Pre-existing Measures
Maintain and Strengthen a Diversified Business Portfolio
Assets that are concentrated in a specific field or region are exposed to the risk of tremendous loss that could be incurred due to changes in the business environment or the materialization of country risk in the host country of an investment project.
While working to efficiently allocate limited corporate resources, we believe that avoiding any over-concentration of business portfolio assets is crucial to ensuring the stability of our business. Guided by this belief, we have been working to build a diversified portfolio in the course of expanding businesses in many different fields and regions. In terms of business fields, we have been bolstering non-resources fields in a well-balanced manner without overly relying on profits from resource fields, and by region, we have been maintaining balanced earnings streams from Japan, developed countries and emerging countries, thereby building a diverse earnings structure.
Under BBBO2014, there has been no change to this policy. We will continue to maintain a diversified business portfolio as we strive to expand our earnings base.
Keep a Balance between Risk-adjusted Assets and the Risk Buffer
We introduced risk-adjusted return management as a fundamental principle of management in 1998. Guided by this principle, we strive to keep a balance between risk-adjusted assets which are our maximum possible loss and the risk buffer which is our shareholders' equity. This principle means that even if all potential risks were to actually occur at once, shareholders' equity would be able to absorb the losses and keep the Company in business.

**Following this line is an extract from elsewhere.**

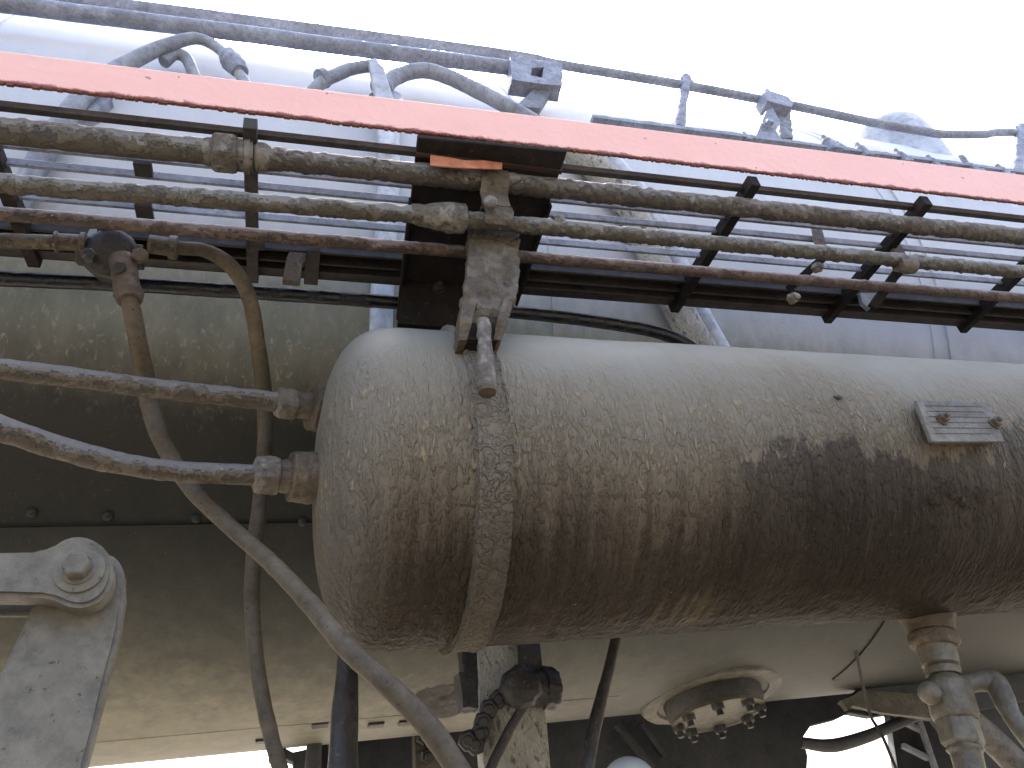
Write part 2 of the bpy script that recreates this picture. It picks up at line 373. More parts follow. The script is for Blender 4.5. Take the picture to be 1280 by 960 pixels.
# ------------------------------------------------------------------ boiler
def BP(x, th, off=0.0):        # th: angle below horizontal facing the camera side, degrees
    return Vector((x, BC[0] - (BR + off) * math.cos(R(th)), BC[1] - (BR + off) * math.sin(R(th))))
def thof(p): return math.degrees(math.atan2(BC[1] - p.z, BC[0] - p.y))
boil = thing('boiler', (1.5, BC[0], BC[1]), 'huge dusty green grey locomotive boiler barrel behind the tank and the walkway', 'boiler')
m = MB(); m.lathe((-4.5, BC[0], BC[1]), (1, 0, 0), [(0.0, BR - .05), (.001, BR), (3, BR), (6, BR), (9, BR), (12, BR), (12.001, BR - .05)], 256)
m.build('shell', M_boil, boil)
def ringband(mb, x0, x1, th0, th1, off, n=80):     # curved sheet lying on the shell
    vs = []; fs = []
    for k in range(n + 1):
        th = th0 + (th1 - th0) * k / n
        vs += [BP(x0, th, -.01), BP(x0, th, off), BP(x1, th, off), BP(x1, th, -.01)]
    for k in range(n):
        a = 4 * k; b = a + 4
        for q in range(3): fs.append([a + q, a + q + 1, b + q + 1, b + q])
    fs.append([0, 1, 2, 3]); fs.append([4 * n + 3, 4 * n + 2, 4 * n + 1, 4 * n])
    mb.add(vs, fs); return mb
t1 = thof(onB(200, 655))
m = MB(); ringband(m, -4, .9, t1, t1 + 34, .005, 60); m.build('lap_plate', M_boil, boil, bev=.001)
for (x, y) in ((-95, 636), (40, 641), (135, 645), (245, 648), (378, 652)):
    p = onB(x, y); t = thof(p); nrm = (BP(0, t, 1) - BP(0, t, 0))
    MB().lathe(BP(p.x, t), nrm, [(0, .0105), (.004, .0095), (.008, .005), (.0088, .001)], 14).build('rivet', M_boil, boil)
for (px, py, wdt) in ((1165, 425, .02), (690, 395, .012), (-150, 400, .03)):
    p = onB(px, py); ringband(MB(), p.x, p.x + wdt, -75, 85, .004, 120).build('jacket_band', M_boil, boil, bev=.001)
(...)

Our risk-adjusted assets have been on an upward trend, reflecting the increasing innovation of our business models, as exemplified by our participation in resource and energy development projects and the manufacturing sector. We have been properly controlling the level of risk-adjusted assets along with increasing our risk buffer by accumulating profit for the year. As a result, we have kept a balance between risk-adjusted assets and our risk buffer.